Narrating her personal experience in the bid to get a loan from the Bank of Industry (BoI), Chukwudum said, “I heard they were giving women agricultural loan through Bank of Industry (BoI) and I have made efforts to access it but the bottlenecks seem unsurmountable. A simple farmer cannot attain their requirements. The only people that can meet their requirements are those who don’t need the loan.

“I went to BoI to ask for a loan of N10 million and they were asking me to get someone who can stand as a guarantor who has a net worth of property not less than N14 million. In this economy, who is willing to stand for you with their asset? I told them I have 10 acres of land; can’t it be a collateral for me?

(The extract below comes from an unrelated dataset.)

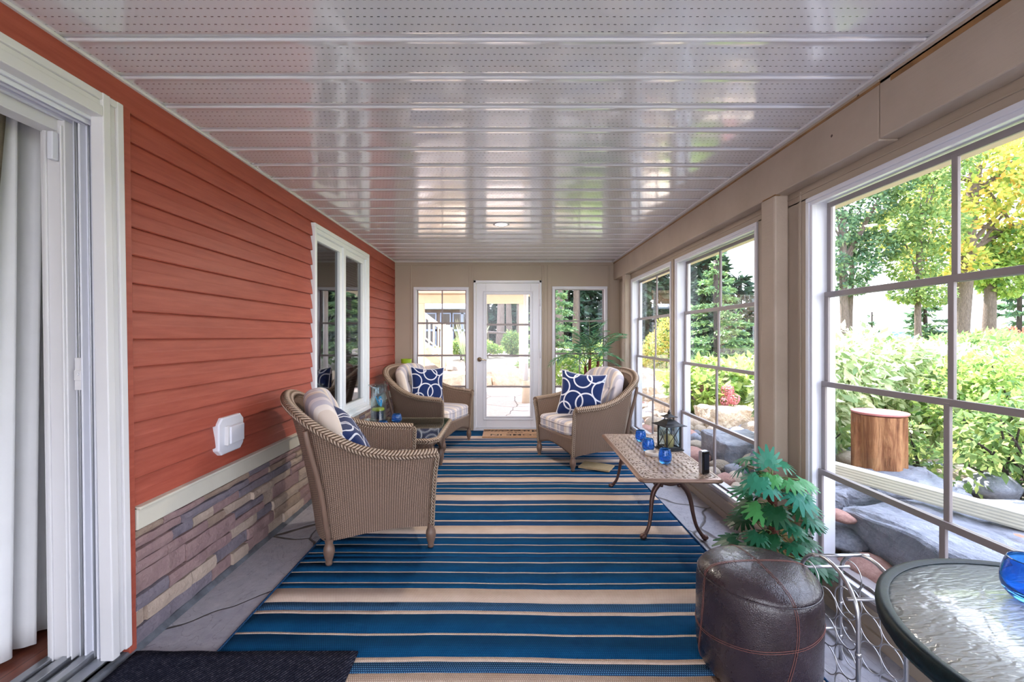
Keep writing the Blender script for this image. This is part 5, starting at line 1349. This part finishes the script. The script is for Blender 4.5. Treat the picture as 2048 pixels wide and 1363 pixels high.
def conifer(x,y,h,r,n,L,mat,label,seed,group=None,skirt=.06,tiers=14,name='conifer',trunkr=.07,z0=None):
    g=np.random.default_rng(seed); z0=gh(x,y)-.03 if z0 is None else z0
    root=empty(name,(x,y,z0),label,'tree',group=group)
    trunkmb(x,y,z0,h*.96,trunkr*r,(0,0),seed).build('trunk',M['barkd'],root,world=True)
    # branches on whorls
    nb=int(tiers*9); bt=np.sort(g.uniform(0,1,nb))**1.15; bt=np.round(bt*tiers)/tiers*.9+bt*.1; ba=g.uniform(0,2*PI,nb); bl=r*(1-bt)**.85*g.uniform(.78,1.12,nb)+.04*r
    k=g.choice(nb,n,p=bl/bl.sum()); s=np.sqrt(g.uniform(.03,1,n)); zb=z0+h*(skirt+(1-skirt)*bt[k])
    rad=bl[k]*s; ang=ba[k]+g.normal(0,.10,n)*(1.2-s*.5)
    zz=zb-rad*.28+ .10*rad*s + g.normal(0,.02*h*.5,n)*.6
    P=np.stack([x+rad*np.cos(ang),y+rad*np.sin(ang),zz],1)
    D=np.stack([np.cos(ang+g.normal(0,.7,n)),np.sin(ang+g.normal(0,.7,n)),g.normal(-.05,.35,n)],1)
    leafobj('crown',P,D,g.uniform(.7,1.3,n)*L,mat,root,wr=.38,seed=seed); return root
# dark forest behind the back wall
fg=random.Random(40); pos=[(-9.5,33),(-6.5,35),(-3.8,34),(-1.3,31),(1.6,33),(4.1,30),(6.2,33),(8.2,28),(10.4,31),(12.0,27),(13.4,31),(-12.5,36),(2.9,36),(-.2,36),(9.3,35),(15.2,29)]
fl_=['dark conifer of the wood behind the neighbouring house','dark conifer of the wood behind the porch door','dark conifer of the wood behind the palm and spruce']
for i,(x,y) in enumerate(pos):
    h=fg.uniform(11,14) if x<9 else max(5.6,11-.75*(x-8)); k=0 if x<-2 else (1 if x<2.5 else 2)
    conifer(x,y,h,2.6,5200,.62,M['lf_dark'],fl_[k],100+i,group=['conifers behind the neighbouring house','conifers behind the door view','conifers behind the palm'][k],skirt=.0,tiers=20)
conifer(15.8,33,8.8,1.1,1500,.5,M['lf_dark'],'slim dark conifer standing alone against the sky behind the tall middle window',131,tiers=12)
for i,(x,y,r,lab) in enumerate(((-.30,19.6,.16,'bare forest trunk nearest the door handle side of the glass'),(.10,20.6,.13,'middle bare forest trunk seen through the door glass'),(.62,21.5,.15,'bare forest trunk beside the cream post in the door glass'),(-1.05,23,.14,'bare forest trunk at the door frame edge'),(2.5,21,.2,'bare forest trunk behind the spruce beside the palm'),(3.6,23,.15,'thin forest trunk behind the palm'))):
    tr=empty('forest_trunk',(x,y,gh(x,y)),lab,'tree'); trunkmb(x,y,gh(x,y)-.1,9,r,(.1*(-1)**i,0),i).build('trunk',M['bark'],tr,world=True)
    gg=np.random.default_rng(60+i); n=700; P=np.stack([x+gg.normal(0,.9,n),y+gg.normal(0,.9,n),gg.uniform(5,9.3,n)],1); leafobj('crown',P,gg.normal(size=(n,3)),.4,M['lf_dark'],tr,seed=i)
lg=MB(); lg.tube([(-1.2,17.5,1.55),(.9,18.5,1.45)],.05,8); tag(lg.build('fallen_log',M['bark']),'pale fallen log lying across the slope behind the door glass','log')
# spruces
conifer(5.75,12.2,3.6,1.35,9000,.13,M['lf_spruce'],'bright green spruce tree behind the hydrangea bed',200,tiers=16,skirt=.02)
conifer(1.35,13.2,3.9,1.0,6000,.13,M['lf_spruce'],'bright green spruce at the patio end beside the palm window',201,tiers=16,skirt=.02)
conifer(13.3,16.2,2.35,.55,1500,.14,M['lf_cedar'],'small thin conifer against the lake',202,tiers=9)
for i,(x,y,h) in enumerate(((26.5,23,5.2),(29.5,24,5.0),(24.0,25.5,4.2),(32,26,6))): conifer(x,y,h,1.9,3600,.32,M['lf_cedar'],'hazy green pine beyond the shrubs near the lake, past the yellow maple',210+i,group='hazy pines by the lake',tiers=12)
# lakeside trees
deciduous(20.2,20,9,.33,(.9,0),[(18.4,20,6.3,2.0,2,1.3),(20.5,19.5,8.2,2.3,2,1.5),(22.8,20,7.4,2.2,2,1.3),(17.8,20.5,9.3,1.5,2,1.2),(21.5,20,11,2.6,2,1.6),(24.4,19.5,9.4,1.8,2,1.4),(19.6,20,4.7,1.5,1.5,.7),(23.4,20,5.4,1.5,1.6,.6),(26,20,11.5,2,2,1.3),(25.5,20,7.3,1.3,1.5,.7)],12500,.27,M['lf_maple'],'tall yellowing maple with a stout grey trunk behind the large window',301,branches=10)
deciduous(13.7,18,6.5,.17,(-.1,0),[(13.2,18,5.7,.9,.9,.7),(14.4,18,6.6,1.0,.9,.7),(13.4,18.3,7.4,1.0,1,.6),(14.8,18,5.0,.9,.9,.6),(12.9,18,4.3,.7,.8,.5),(14.0,18,4.1,.9,.9,.5),(15.2,17.6,7.5,.8,.8,.6),(13.9,18,3.3,.6,.6,.25)],6800,.17,M['lf_cedar'],'blue-green lakeside tree with twin dark trunks at the window edge',302,branches=8)
deciduous(14.05,18.3,4.5,.13,(.15,0),[(14.3,18.3,5.2,.6,.6,.5)],500,.17,M['lf_cedar'],'second slim dark trunk close beside the blue-green lakeside tree',303,branches=2)
deciduous(16.2,17.5,6.5,.12,(0,0),[(16,17.5,4.2,.9,.9,.7),(16.7,17.4,5.6,1.1,1,.8),(15.4,17.6,5.7,.8,.9,.7),(16.3,17.5,7.1,1.2,1,.8),(16.6,17.5,3.0,.8,.8,.4),(15.7,17.4,3.1,.6,.7,.4),(17.2,17.5,8.2,1.1,1,.7)],7000,.17,M['lf_green'],'slender green tree between the blue-green tree and the yellow maple',304,branches=8)
deciduous(22.2,20.5,5,.28,(.1,0),[(21.9,20.5,4.6,1.2,1,.8),(23.0,20.5,4.0,1.0,1,.8),(22.6,20,5.5,1.0,1,.7)],4500,.22,M['lf_yellow'],'yellow-green tree with a thick trunk beyond the window mullion',305,branches=5)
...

An acre of land in the area where the land is located is worth N2 million now so 10 acres are worth N20 million. They insisted it must have C of O. How many farmers in Nigeria have C of Os on lands they are farming on? I have my Deed of Assignment and other papers; it’s already fenced round, and my farm project is going on there so why can’t I use it get loan? They said no.

“So the way they kept the simple things a farmer can get shows it’s obviously not the farmer they have in mind. It’s the high networth individuals they have in mind. With the way they set their policies, the real people the loans are meant for cannot access them.

They need to change these policies if they really want to see food in Nigeria. A lot of farms are shutting down because of lack of capital. That’s why beef and chicken are scarce in the market because most of the farmers engaged in those value chains are closing shop. A bag of chicken feed now is N15,000. How many birds can you feed with that and for how many days? How many poultry farmers can afford that? They need to look down to see how to assist the grassroots farmers. I’m not saying government should dash them money. Government and its agencies should make these provisions, especially funds, accessible.”

Chukwudum passionately appealed to government, saying, “there are people who want to do this farming; give them what it takes and see how much food they will produce.”